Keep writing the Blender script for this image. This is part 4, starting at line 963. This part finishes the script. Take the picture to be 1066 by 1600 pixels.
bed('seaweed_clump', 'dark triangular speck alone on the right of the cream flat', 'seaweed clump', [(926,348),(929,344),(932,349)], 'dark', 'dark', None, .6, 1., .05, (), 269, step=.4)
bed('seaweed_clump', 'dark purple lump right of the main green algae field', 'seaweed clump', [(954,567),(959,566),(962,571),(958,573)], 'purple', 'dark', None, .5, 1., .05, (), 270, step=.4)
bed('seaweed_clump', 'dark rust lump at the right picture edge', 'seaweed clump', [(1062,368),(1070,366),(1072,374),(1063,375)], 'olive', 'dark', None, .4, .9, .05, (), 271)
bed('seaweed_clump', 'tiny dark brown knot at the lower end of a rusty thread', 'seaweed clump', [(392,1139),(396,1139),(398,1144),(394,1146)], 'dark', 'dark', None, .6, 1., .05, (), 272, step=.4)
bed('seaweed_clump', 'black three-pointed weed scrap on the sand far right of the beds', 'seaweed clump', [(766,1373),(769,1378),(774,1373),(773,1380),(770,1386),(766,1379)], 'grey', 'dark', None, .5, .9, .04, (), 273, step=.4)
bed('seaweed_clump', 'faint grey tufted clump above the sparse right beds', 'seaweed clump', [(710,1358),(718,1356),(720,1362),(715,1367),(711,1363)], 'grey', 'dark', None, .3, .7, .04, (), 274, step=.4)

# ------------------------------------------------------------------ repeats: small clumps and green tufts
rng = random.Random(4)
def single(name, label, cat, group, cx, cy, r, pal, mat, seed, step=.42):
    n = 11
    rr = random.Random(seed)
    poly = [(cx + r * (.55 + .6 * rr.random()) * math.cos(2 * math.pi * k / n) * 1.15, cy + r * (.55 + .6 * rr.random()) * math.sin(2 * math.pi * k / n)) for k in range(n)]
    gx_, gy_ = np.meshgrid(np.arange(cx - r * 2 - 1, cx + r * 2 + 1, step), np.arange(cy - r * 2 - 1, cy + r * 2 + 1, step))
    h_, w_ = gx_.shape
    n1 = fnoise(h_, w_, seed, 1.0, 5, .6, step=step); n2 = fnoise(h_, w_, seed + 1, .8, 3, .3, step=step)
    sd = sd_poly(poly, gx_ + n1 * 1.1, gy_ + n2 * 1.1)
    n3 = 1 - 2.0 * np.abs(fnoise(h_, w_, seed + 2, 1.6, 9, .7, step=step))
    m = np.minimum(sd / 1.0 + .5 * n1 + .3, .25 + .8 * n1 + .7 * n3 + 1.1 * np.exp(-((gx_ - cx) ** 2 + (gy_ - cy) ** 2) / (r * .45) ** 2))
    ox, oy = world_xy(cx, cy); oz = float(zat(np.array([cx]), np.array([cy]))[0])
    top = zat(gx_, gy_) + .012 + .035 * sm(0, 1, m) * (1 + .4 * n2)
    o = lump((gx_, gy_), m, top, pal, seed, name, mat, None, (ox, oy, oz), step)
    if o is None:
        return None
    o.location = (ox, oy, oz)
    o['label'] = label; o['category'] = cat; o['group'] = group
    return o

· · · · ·

» WHAT TO WORK ON: Write the material out exactly, with nothing left out.

» RESULT OF THE EXERCISE:
Keep writing the Blender script for this image. This is part 4, starting at line 963. This part finishes the script. Take the picture to be 1066 by 1600 pixels.
bed('seaweed_clump', 'dark triangular speck alone on the right of the cream flat', 'seaweed clump', [(926,348),(929,344),(932,349)], 'dark', 'dark', None, .6, 1., .05, (), 269, step=.4)
bed('seaweed_clump', 'dark purple lump right of the main green algae field', 'seaweed clump', [(954,567),(959,566),(962,571),(958,573)], 'purple', 'dark', None, .5, 1., .05, (), 270, step=.4)
bed('seaweed_clump', 'dark rust lump at the right picture edge', 'seaweed clump', [(1062,368),(1070,366),(1072,374),(1063,375)], 'olive', 'dark', None, .4, .9, .05, (), 271)
bed('seaweed_clump', 'tiny dark brown knot at the lower end of a rusty thread', 'seaweed clump', [(392,1139),(396,1139),(398,1144),(394,1146)], 'dark', 'dark', None, .6, 1., .05, (), 272, step=.4)
bed('seaweed_clump', 'black three-pointed weed scrap on the sand far right of the beds', 'seaweed clump', [(766,1373),(769,1378),(774,1373),(773,1380),(770,1386),(766,1379)], 'grey', 'dark', None, .5, .9, .04, (), 273, step=.4)
bed('seaweed_clump', 'faint grey tufted clump above the sparse right beds', 'seaweed clump', [(710,1358),(718,1356),(720,1362),(715,1367),(711,1363)], 'grey', 'dark', None, .3, .7, .04, (), 274, step=.4)

# ------------------------------------------------------------------ repeats: small clumps and green tufts
rng = random.Random(4)
def single(name, label, cat, group, cx, cy, r, pal, mat, seed, step=.42):
    n = 11
    rr = random.Random(seed)
    poly = [(cx + r * (.55 + .6 * rr.random()) * math.cos(2 * math.pi * k / n) * 1.15, cy + r * (.55 + .6 * rr.random()) * math.sin(2 * math.pi * k / n)) for k in range(n)]
    gx_, gy_ = np.meshgrid(np.arange(cx - r * 2 - 1, cx + r * 2 + 1, step), np.arange(cy - r * 2 - 1, cy + r * 2 + 1, step))
    h_, w_ = gx_.shape
    n1 = fnoise(h_, w_, seed, 1.0, 5, .6, step=step); n2 = fnoise(h_, w_, seed + 1, .8, 3, .3, step=step)
    sd = sd_poly(poly, gx_ + n1 * 1.1, gy_ + n2 * 1.1)
    n3 = 1 - 2.0 * np.abs(fnoise(h_, w_, seed + 2, 1.6, 9, .7, step=step))
    m = np.minimum(sd / 1.0 + .5 * n1 + .3, .25 + .8 * n1 + .7 * n3 + 1.1 * np.exp(-((gx_ - cx) ** 2 + (gy_ - cy) ** 2) / (r * .45) ** 2))
    ox, oy = world_xy(cx, cy); oz = float(zat(np.array([cx]), np.array([cy]))[0])
    top = zat(gx_, gy_) + .012 + .035 * sm(0, 1, m) * (1 + .4 * n2)
    o = lump((gx_, gy_), m, top, pal, seed, name, mat, None, (ox, oy, oz), step)
    if o is None:
        return None
    o.location = (ox, oy, oz)
    o['label'] = label; o['category'] = cat; o['group'] = group
    return o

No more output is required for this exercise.